Since different processes have their own Page table, How does the TLB cache differentiate between two page tables? Or is the TLB flushed every time a different process gets CPU?

Yes, setting a new top-level page table phys address (such as x86 mov cr3, rax) invalidates all existing TLB entries¹, or on other ISAs possibly software would need to use additional instructions to ensure safety. (I'm guessing about that, I only know how x86 does it).
Some ISAs do purely software management of TLBs, in which case it would definitely be up to software to flush all or at least the non-global TLB entries on context switch.
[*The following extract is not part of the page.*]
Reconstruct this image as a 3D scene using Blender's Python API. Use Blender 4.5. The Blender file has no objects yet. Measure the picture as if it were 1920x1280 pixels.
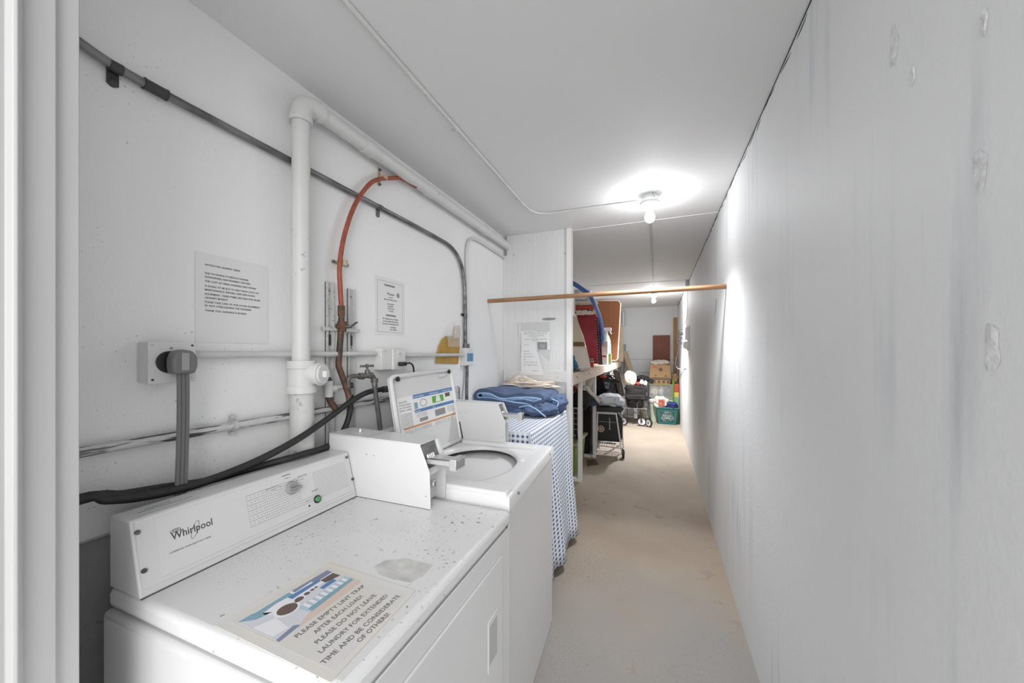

A more recent CPU feature allows us to avoid full invalidations in some cases. A context ID gives some extra tag bits with each TLB entry, so the CPU can keep track of which page-table they came from and only hit on entries that match the current context. This way, frequent switches between a small set of page tables can keep some entries valid.

On x86, the relevant feature is PCID (Process Context ID): When the OS sets a new top-level page-table address, it's associated with a context ID number. (maybe 4 bits IIRC on current CPUs). It's passed in the low bits of the page-table address. Page-tables have to be page aligned so those bits are actually unused; this feature repurposes them to be a separate bitfield, with CR3 bits above the page-offset used normally as the physical page-number.

And the OS can tell the CPU whether or not to flush the TLB when it loads a new page table, for either switching back to a previous context, or recycling a context-ID for a different task. (By setting the high bit of the new CR3 value, mov cr, reg manual entry.)

x86 PCID was new in 2nd-gen Nehalem: https://www.realworldtech.com/westmere/ has a brief description of it from a CPU-architecture PoV.

Similar support I think extends to HW virtualization / nested page tables, to reduce the cost of hypervisor switches between guests.

I expect other ISAs that have any kind of page-table context mechanism work broadly similarly, with it being a small integer that the OS sets along with / as part of a new top-level page-table address.

Footnote 1: Except for "global" ones where the PTE indicates that this page will be mapped the same in all page tables. This lets OSes optimize by marking kernel pages that way, so those TLB entries can stay hot when the kernel context-switches user-space tasks. Both page tables should actually have valid entries for that page that do map to the same phys address, of course. On x86 at least, there is a bit in the PTE format that lets the CPU know it can assume the TLB entry is still valid across different page directories.